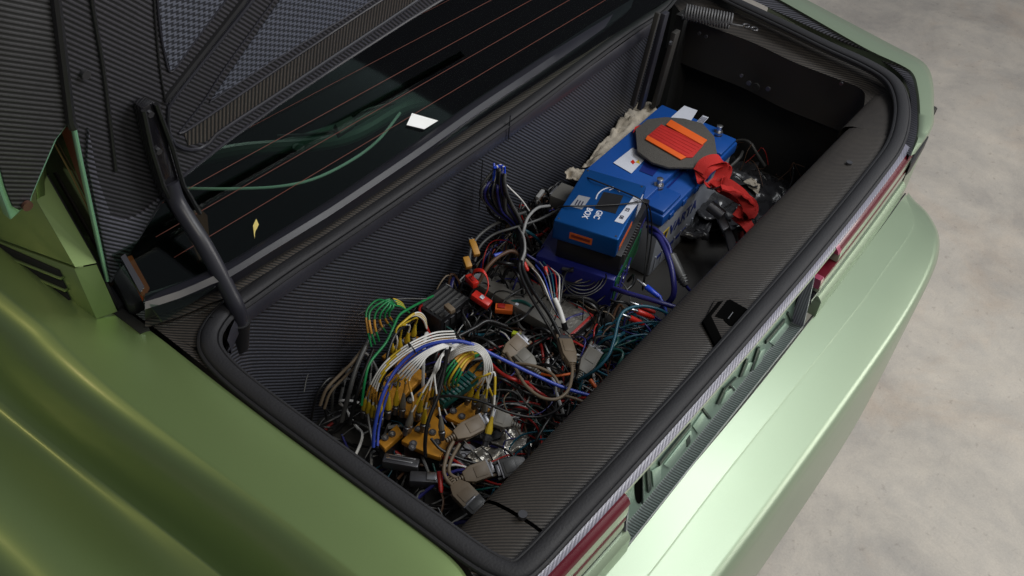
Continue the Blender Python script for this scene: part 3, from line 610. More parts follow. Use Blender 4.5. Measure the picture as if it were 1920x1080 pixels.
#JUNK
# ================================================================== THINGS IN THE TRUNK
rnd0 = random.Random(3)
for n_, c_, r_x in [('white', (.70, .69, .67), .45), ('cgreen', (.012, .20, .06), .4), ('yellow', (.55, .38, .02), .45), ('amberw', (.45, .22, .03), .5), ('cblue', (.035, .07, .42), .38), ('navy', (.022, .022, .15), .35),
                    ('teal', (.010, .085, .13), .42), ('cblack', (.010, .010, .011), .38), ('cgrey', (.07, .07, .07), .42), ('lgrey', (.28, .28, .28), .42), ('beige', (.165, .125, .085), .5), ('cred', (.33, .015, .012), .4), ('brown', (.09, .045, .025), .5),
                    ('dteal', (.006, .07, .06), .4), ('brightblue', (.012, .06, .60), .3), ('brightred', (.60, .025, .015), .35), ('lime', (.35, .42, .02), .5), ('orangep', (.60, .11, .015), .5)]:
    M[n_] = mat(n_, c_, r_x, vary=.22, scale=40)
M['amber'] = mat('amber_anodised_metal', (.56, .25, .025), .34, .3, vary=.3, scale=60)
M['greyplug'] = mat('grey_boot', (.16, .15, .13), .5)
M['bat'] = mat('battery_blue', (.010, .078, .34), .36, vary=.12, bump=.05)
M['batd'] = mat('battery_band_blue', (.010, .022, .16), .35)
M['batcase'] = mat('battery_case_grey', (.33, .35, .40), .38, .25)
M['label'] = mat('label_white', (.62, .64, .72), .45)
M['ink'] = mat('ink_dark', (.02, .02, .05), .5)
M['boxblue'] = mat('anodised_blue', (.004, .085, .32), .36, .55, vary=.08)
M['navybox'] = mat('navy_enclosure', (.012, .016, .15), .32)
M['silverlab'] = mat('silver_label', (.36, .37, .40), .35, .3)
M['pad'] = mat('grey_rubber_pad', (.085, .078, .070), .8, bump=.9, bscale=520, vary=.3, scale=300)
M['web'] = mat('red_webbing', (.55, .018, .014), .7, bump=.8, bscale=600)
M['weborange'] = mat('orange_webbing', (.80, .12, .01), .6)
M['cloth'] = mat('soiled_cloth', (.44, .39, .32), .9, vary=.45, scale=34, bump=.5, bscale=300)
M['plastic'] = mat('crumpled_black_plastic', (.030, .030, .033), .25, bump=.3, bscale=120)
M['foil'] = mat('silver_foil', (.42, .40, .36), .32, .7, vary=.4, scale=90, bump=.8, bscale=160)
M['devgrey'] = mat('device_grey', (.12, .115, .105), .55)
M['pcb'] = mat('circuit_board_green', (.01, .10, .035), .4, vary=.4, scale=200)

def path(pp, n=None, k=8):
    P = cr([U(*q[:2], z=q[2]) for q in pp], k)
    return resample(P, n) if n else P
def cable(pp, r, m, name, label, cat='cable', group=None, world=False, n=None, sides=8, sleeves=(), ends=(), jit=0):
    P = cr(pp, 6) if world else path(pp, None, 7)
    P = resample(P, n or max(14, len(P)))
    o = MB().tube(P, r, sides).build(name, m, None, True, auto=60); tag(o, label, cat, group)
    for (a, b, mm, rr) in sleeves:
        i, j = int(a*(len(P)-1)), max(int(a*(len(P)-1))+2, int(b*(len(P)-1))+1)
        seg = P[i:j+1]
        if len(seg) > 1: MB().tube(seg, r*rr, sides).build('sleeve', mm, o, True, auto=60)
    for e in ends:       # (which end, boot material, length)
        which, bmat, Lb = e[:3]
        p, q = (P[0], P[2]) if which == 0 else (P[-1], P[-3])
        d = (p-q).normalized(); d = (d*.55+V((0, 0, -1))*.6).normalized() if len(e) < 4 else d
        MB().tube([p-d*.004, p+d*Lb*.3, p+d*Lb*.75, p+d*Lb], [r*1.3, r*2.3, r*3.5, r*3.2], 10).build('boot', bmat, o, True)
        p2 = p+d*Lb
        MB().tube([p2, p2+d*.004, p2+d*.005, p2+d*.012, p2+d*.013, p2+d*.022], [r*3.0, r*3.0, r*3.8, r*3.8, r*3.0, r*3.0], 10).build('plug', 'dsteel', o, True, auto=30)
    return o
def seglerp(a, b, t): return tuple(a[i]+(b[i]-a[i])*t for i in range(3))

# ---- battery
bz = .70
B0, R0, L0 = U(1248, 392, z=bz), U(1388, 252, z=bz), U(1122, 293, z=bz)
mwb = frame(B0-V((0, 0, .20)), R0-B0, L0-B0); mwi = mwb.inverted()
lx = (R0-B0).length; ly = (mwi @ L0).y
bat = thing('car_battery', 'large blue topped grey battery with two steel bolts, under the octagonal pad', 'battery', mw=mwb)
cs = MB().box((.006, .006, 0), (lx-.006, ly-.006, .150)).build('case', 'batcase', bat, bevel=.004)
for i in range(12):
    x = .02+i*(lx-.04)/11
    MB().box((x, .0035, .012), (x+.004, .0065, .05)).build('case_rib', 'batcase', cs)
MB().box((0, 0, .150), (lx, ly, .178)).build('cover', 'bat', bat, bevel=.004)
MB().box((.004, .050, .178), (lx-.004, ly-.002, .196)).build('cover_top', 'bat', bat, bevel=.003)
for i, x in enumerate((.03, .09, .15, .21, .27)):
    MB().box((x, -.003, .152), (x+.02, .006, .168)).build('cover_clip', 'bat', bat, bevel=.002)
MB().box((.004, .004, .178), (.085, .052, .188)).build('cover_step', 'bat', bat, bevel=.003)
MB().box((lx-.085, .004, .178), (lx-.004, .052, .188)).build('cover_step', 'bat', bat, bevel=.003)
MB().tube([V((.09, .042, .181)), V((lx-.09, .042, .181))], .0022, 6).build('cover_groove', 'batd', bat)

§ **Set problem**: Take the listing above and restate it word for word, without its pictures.

§ **Reply to the task**:
Continue the Blender Python script for this scene: part 3, from line 610. More parts follow. Use Blender 4.5. Measure the picture as if it were 1920x1080 pixels.
#JUNK
# ================================================================== THINGS IN THE TRUNK
rnd0 = random.Random(3)
for n_, c_, r_x in [('white', (.70, .69, .67), .45), ('cgreen', (.012, .20, .06), .4), ('yellow', (.55, .38, .02), .45), ('amberw', (.45, .22, .03), .5), ('cblue', (.035, .07, .42), .38), ('navy', (.022, .022, .15), .35),
                    ('teal', (.010, .085, .13), .42), ('cblack', (.010, .010, .011), .38), ('cgrey', (.07, .07, .07), .42), ('lgrey', (.28, .28, .28), .42), ('beige', (.165, .125, .085), .5), ('cred', (.33, .015, .012), .4), ('brown', (.09, .045, .025), .5),
                    ('dteal', (.006, .07, .06), .4), ('brightblue', (.012, .06, .60), .3), ('brightred', (.60, .025, .015), .35), ('lime', (.35, .42, .02), .5), ('orangep', (.60, .11, .015), .5)]:
    M[n_] = mat(n_, c_, r_x, vary=.22, scale=40)
M['amber'] = mat('amber_anodised_metal', (.56, .25, .025), .34, .3, vary=.3, scale=60)
M['greyplug'] = mat('grey_boot', (.16, .15, .13), .5)
M['bat'] = mat('battery_blue', (.010, .078, .34), .36, vary=.12, bump=.05)
M['batd'] = mat('battery_band_blue', (.010, .022, .16), .35)
M['batcase'] = mat('battery_case_grey', (.33, .35, .40), .38, .25)
M['label'] = mat('label_white', (.62, .64, .72), .45)
M['ink'] = mat('ink_dark', (.02, .02, .05), .5)
M['boxblue'] = mat('anodised_blue', (.004, .085, .32), .36, .55, vary=.08)
M['navybox'] = mat('navy_enclosure', (.012, .016, .15), .32)
M['silverlab'] = mat('silver_label', (.36, .37, .40), .35, .3)
M['pad'] = mat('grey_rubber_pad', (.085, .078, .070), .8, bump=.9, bscale=520, vary=.3, scale=300)
M['web'] = mat('red_webbing', (.55, .018, .014), .7, bump=.8, bscale=600)
M['weborange'] = mat('orange_webbing', (.80, .12, .01), .6)
M['cloth'] = mat('soiled_cloth', (.44, .39, .32), .9, vary=.45, scale=34, bump=.5, bscale=300)
M['plastic'] = mat('crumpled_black_plastic', (.030, .030, .033), .25, bump=.3, bscale=120)
M['foil'] = mat('silver_foil', (.42, .40, .36), .32, .7, vary=.4, scale=90, bump=.8, bscale=160)
M['devgrey'] = mat('device_grey', (.12, .115, .105), .55)
M['pcb'] = mat('circuit_board_green', (.01, .10, .035), .4, vary=.4, scale=200)

def path(pp, n=None, k=8):
    P = cr([U(*q[:2], z=q[2]) for q in pp], k)
    return resample(P, n) if n else P
def cable(pp, r, m, name, label, cat='cable', group=None, world=False, n=None, sides=8, sleeves=(), ends=(), jit=0):
    P = cr(pp, 6) if world else path(pp, None, 7)
    P = resample(P, n or max(14, len(P)))
    o = MB().tube(P, r, sides).build(name, m, None, True, auto=60); tag(o, label, cat, group)
    for (a, b, mm, rr) in sleeves:
        i, j = int(a*(len(P)-1)), max(int(a*(len(P)-1))+2, int(b*(len(P)-1))+1)
        seg = P[i:j+1]
        if len(seg) > 1: MB().tube(seg, r*rr, sides).build('sleeve', mm, o, True, auto=60)
    for e in ends:       # (which end, boot material, length)
        which, bmat, Lb = e[:3]
        p, q = (P[0], P[2]) if which == 0 else (P[-1], P[-3])
        d = (p-q).normalized(); d = (d*.55+V((0, 0, -1))*.6).normalized() if len(e) < 4 else d
        MB().tube([p-d*.004, p+d*Lb*.3, p+d*Lb*.75, p+d*Lb], [r*1.3, r*2.3, r*3.5, r*3.2], 10).build('boot', bmat, o, True)
        p2 = p+d*Lb
        MB().tube([p2, p2+d*.004, p2+d*.005, p2+d*.012, p2+d*.013, p2+d*.022], [r*3.0, r*3.0, r*3.8, r*3.8, r*3.0, r*3.0], 10).build('plug', 'dsteel', o, True, auto=30)
    return o
def seglerp(a, b, t): return tuple(a[i]+(b[i]-a[i])*t for i in range(3))

# ---- battery
bz = .70
B0, R0, L0 = U(1248, 392, z=bz), U(1388, 252, z=bz), U(1122, 293, z=bz)
mwb = frame(B0-V((0, 0, .20)), R0-B0, L0-B0); mwi = mwb.inverted()
lx = (R0-B0).length; ly = (mwi @ L0).y
bat = thing('car_battery', 'large blue topped grey battery with two steel bolts, under the octagonal pad', 'battery', mw=mwb)
cs = MB().box((.006, .006, 0), (lx-.006, ly-.006, .150)).build('case', 'batcase', bat, bevel=.004)
for i in range(12):
    x = .02+i*(lx-.04)/11
    MB().box((x, .0035, .012), (x+.004, .0065, .05)).build('case_rib', 'batcase', cs)
MB().box((0, 0, .150), (lx, ly, .178)).build('cover', 'bat', bat, bevel=.004)
MB().box((.004, .050, .178), (lx-.004, ly-.002, .196)).build('cover_top', 'bat', bat, bevel=.003)
for i, x in enumerate((.03, .09, .15, .21, .27)):
    MB().box((x, -.003, .152), (x+.02, .006, .168)).build('cover_clip', 'bat', bat, bevel=.002)
MB().box((.004, .004, .178), (.085, .052, .188)).build('cover_step', 'bat', bat, bevel=.003)
MB().box((lx-.085, .004, .178), (lx-.004, .052, .188)).build('cover_step', 'bat', bat, bevel=.003)
MB().tube([V((.09, .042, .181)), V((lx-.09, .042, .181))], .0022, 6).build('cover_groove', 'batd', bat)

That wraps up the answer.